Brown, który od dawna współpracuje z Gamrotem w zakresie obozów treningowych i przygotowania do walk, w rozmowie z Patrykiem Prokulskim dla przedstawił swoje spojrzenie na przyszłość „Gamera” w UFC.
Myślę, że w ciągu roku-dwóch będzie w ścisłym gronie pretendentów. Ma wszystko, by to osiągnąć! Niestety w tym sporcie potrzebna jest też odrobina szczęścia. Może być lepszy w jakimś starciu, ale niekoniecznie wygrać. Widzieliśmy to już wiele razy. Mimo to uważam, że Mateusz powinien dostać się do ścisłego topu.
Brown zwrócił również uwagę na kondycję polskiego zawodnika.
Odnoszę wrażenie, że nieustannie się rozwija – i to wielkimi susami. Najbardziej zdumiewa mnie jego kondycja. Nieważne, czy mówimy o 15, czy 25 minutach – wciąż będzie wywierał presję na rywali. Właśnie w ten sposób złamie wielu z nich.
Do walki „Gamera” dojdzie 17 października (w nocy z soboty na niedzielę). Będzie to ostatnia walka karty wstępnej, która poprzedzi głównej pojedynki sobotniego wydarzenia.
Rozpoczęcie karty wstępnej planowane jest na godzinę 22:00, natomiast karta główna zacznie się trzy godziny później.

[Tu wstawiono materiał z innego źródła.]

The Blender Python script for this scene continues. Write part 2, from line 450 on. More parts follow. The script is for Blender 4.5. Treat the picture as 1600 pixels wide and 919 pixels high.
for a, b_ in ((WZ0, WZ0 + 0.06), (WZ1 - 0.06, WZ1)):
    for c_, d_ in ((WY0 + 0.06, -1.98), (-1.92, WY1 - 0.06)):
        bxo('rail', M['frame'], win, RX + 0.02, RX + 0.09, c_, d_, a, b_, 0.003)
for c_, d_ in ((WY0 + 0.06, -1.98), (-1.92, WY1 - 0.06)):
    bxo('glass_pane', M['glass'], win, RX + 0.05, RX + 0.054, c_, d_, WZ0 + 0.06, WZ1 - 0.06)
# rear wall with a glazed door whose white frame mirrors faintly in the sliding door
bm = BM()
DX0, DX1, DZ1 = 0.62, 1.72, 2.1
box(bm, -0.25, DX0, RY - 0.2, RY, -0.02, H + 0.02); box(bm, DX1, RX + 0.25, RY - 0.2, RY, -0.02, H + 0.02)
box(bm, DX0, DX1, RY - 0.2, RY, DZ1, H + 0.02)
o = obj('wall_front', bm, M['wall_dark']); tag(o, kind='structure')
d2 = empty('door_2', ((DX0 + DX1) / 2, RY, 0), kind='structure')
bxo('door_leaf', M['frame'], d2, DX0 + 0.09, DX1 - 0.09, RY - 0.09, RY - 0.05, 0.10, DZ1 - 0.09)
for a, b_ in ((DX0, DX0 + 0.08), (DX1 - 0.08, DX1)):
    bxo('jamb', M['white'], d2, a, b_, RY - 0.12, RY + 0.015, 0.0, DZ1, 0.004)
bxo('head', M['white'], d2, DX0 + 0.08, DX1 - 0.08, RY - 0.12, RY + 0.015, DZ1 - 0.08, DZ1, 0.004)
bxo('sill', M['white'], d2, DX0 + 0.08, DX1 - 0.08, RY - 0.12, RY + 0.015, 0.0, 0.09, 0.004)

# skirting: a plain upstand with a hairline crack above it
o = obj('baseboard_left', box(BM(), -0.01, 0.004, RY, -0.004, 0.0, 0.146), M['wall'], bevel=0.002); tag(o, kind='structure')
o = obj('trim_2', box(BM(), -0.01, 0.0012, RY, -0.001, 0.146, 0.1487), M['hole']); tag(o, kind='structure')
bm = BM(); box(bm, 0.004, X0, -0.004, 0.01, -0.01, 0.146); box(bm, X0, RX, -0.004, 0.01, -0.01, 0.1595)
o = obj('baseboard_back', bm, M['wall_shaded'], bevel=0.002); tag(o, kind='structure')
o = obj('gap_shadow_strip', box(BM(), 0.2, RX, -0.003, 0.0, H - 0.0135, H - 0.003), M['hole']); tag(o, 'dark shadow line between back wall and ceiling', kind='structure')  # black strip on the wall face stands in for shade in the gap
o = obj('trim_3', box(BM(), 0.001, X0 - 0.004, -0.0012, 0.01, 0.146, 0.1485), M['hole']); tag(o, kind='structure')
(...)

Jako, że starcie Gamrot vs Kutateladze jest ostatnim w karcie wstępnej, to walki Polaka należy spodziewać się około godziny 00:30. Transmisja dostępna będzie na platformie UFC Fight Pass oraz w telewizji Polsat Sport Extra.
Mateusz Gamrot w ostatnich walkach decyzjami sędziów pokonał Mariana Ziółkowskiego i Klebera Koike Ebrsta, przed czasem skończył natomiast Normana Parka. Wcześniej w klatce organizacji KSW Gamrot pokonywał między innymi Marifa Piraeva, Mansoura Barnaouiego czy Grzegorza Szulakowskiego. W swojej karierze zdobył dwa pasy różnych kategorii wagowych KSW.